Disculpen, lectores atentos, por no decirles el final de la historia. Es que, como en muchos casos, ni siquiera se sabe si terminaron allí los hechos.
Nos preguntamos si no vamos también por la calle con un burro a la par -o arriba de él- pero reemplazamos al cuadrúpedo vehículo por actitudes similares.
Vamos a explicarlo mejor: habitamos una sociedad con personas y personajes diversos, cada uno con su diferente modo de interpretar lo que acontece a su elástico alrededor. Somos alternativamente el que ejecuta los actos, o el que los percibe.
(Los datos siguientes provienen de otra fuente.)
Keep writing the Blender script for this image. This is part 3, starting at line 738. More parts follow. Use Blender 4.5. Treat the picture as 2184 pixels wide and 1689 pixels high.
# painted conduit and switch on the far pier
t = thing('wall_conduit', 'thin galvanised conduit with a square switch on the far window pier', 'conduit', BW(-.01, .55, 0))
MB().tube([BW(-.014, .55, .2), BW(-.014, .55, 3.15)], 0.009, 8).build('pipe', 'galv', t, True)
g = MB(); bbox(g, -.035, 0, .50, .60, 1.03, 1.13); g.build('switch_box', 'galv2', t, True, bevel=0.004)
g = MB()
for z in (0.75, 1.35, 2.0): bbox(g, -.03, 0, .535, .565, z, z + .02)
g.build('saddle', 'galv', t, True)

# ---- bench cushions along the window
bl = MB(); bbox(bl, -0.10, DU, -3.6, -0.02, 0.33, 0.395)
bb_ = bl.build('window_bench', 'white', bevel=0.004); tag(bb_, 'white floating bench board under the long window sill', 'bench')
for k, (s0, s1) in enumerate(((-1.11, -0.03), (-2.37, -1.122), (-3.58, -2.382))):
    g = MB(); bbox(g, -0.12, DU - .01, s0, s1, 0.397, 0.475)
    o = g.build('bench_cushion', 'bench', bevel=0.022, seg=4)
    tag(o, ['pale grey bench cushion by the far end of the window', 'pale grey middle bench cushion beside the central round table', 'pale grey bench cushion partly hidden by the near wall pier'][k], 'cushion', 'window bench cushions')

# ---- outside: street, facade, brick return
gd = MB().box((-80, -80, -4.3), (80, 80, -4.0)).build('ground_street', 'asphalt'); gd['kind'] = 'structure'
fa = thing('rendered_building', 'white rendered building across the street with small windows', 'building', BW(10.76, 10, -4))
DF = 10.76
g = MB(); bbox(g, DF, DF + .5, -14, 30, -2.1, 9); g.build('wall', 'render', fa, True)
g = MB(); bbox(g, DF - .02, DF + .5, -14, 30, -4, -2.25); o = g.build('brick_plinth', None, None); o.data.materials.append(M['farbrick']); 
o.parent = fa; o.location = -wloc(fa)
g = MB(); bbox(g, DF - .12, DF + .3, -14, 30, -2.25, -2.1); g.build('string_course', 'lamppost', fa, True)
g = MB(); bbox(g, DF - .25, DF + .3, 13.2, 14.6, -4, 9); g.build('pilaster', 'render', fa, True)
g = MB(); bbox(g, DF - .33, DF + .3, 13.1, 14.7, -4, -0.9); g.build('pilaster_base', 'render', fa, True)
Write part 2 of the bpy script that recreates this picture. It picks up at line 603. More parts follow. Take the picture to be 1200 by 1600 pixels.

El que solo los mira tiene un beneficio: no siendo el centro de atracción, es libre de opinar acerca de los que sí los concretan.
¿Ejercen su libertad el padre y el hijo? ¿O responden mecánicamente a estímulos exteriores?
Los que no ejecutan, como si conocieran el ejemplo ya expresado, están muy atentos. Como no desean recibir reprobación por sus dichos o actos, antes de hacer o hablar adoptan actitudes ambiguas o se expresan de modo que no se note su intención o –lo más seguro y redituable- directamente no abren la boca (y sí los ojos y los oídos) hasta no estar seguros de entender adonde apunta lo que quieren expresar los que hablan y, de paso, se reservan el derecho de aprobar, disentir, ignorar o callar al respecto; asumen que la boca cerrada previene de varias cosas más que de la entrada de los insectos al cuerpo.
Otra situación es la que adoptan los que opinan con transparencia y claridad sus ideas, aunque tomando la precaución de no lastimar a los que suponen que puedan pensar en otra dirección: saben que así instantáneamente generarán amigos o adherentes y -no necesariamente- enemigos entre los de distinta opinión. Al mismo tiempo fundamentan, enriquecen el tratamiento de cuestiones “difíciles” y, finalmente, ganan la batalla contra la incomunicación.
Todos tenemos un modo de ser propio que nos identifica y clasifica ante nosotros mismos. La personalidad, ejercida sabiamente, es una virtud que siempre termina acercándonos. Sería interesante que nuestros compañeros de sociedad la conocieran lo más claramente posible. Viviríamos mejor sintiendo que dejamos ecos en los demás y que hemos incorporado los de ellos.
Es un poco un camino que, si bien no asegura por sí solo la felicidad, al menos nos quita de encima la molesta sensación de estar solos.